Dispatch 08
June 2025
New Video
Discovering David Hanna: The Round Pond Studio brings the beauty and magic of Hanna’s creative process and art to life. Archival photography of his home, studio and unfinished works combine with oral histories to evoke nights of silent work in a studio and home designed and built largely by his own hand.
The Upper Mills (Tarrytown, NY), 1975-1976, Egg Tempera, 25 x 44 ¼ in. ©️ David Hanna Trust
Featured Artwork
The Upper Mills (Tarrytown, NY), a key work in the artist’s oeuvre, was produced in his Round Pond studio in 1976. The egg tempera painting was featured in the 1977 mid-career retrospective David Hanna: Paintings, Watercolors, Drawings (1977), organized by Paul A. Chew, the late curator and founding director of The Westmoreland Museum of American Art in Greensburg, Pennsylvania. In the accompanying exhibition catalogue Chew remarked, “A painter who deals with realism is confronted with many problems. If he chooses to document a historic building, he must approach it with an almost scientific precision in order to give it lasting moments of his personal experience…the painstaking accuracy of these paintings and drawings is characteristic of this artist but his approach is not cold precision. His understanding and sensitivity to his subject is expressed with a direct and penetrating realism that elicits meaning beyond physical appearance”.
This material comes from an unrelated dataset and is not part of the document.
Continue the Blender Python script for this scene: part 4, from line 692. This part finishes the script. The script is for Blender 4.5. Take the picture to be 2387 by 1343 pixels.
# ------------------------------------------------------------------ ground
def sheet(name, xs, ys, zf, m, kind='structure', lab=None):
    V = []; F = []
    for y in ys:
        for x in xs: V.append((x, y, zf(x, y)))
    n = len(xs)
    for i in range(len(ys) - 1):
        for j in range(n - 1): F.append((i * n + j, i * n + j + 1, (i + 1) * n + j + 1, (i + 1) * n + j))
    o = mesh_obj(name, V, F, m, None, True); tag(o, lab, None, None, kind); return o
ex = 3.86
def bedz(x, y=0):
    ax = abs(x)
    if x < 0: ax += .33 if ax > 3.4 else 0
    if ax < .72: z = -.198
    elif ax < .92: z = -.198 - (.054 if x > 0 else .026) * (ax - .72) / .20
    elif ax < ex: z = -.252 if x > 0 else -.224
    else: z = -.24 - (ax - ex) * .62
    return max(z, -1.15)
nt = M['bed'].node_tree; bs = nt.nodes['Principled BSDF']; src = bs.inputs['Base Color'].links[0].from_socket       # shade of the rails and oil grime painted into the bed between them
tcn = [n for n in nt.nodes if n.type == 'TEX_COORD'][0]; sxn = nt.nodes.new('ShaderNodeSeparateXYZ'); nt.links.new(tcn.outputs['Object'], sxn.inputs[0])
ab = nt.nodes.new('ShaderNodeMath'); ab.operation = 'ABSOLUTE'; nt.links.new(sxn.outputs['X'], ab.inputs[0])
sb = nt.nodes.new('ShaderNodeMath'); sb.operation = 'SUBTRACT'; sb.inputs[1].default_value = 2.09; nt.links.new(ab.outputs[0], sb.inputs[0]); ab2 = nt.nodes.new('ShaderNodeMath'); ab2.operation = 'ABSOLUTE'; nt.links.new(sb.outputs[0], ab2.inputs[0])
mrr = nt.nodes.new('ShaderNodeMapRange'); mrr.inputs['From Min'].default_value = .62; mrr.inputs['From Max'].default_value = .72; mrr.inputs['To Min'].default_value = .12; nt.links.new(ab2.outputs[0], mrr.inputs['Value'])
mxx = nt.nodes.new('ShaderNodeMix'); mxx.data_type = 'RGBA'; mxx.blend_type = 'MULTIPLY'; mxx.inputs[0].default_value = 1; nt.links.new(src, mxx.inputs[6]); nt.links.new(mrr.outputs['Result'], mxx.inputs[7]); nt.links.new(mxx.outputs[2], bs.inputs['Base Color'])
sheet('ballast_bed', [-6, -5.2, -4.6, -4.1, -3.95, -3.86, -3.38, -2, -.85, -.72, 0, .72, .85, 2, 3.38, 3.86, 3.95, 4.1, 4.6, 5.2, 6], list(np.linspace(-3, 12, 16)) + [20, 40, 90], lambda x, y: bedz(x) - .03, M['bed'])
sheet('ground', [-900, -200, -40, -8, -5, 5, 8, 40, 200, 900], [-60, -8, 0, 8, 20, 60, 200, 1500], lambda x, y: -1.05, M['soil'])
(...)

David Hanna Trust Director, Jamie Hanna at Philipsburg Manor, Sleepy Hollow, NY, 2018 © David Hanna Trust
Message from The Trust
On an early spring day in 2018, nearly 40 years after my father’s death, I returned to Tarrytown, New York to visit the Upper Mills. The setting is beautiful and timeless, and the moment I stepped onto the property I felt the presence of David Hanna the artist and his insatiable love of all things old, historic and antique. Our Round Pond home was filled with antiques and featured my father’s craftsmanship at every turn from custom mill work, fireplace mantels and iron work to chimneys built from reclaimed bricks. Round Pond was his exacting, magical masterpiece and the surrounding natural world informed his art.
Thank you to my siblings for participating in an ongoing oral history initiative, as well as friends and collectors, Sara Woodside and Lesley Domiano who knew and believed in the magic of David Hanna.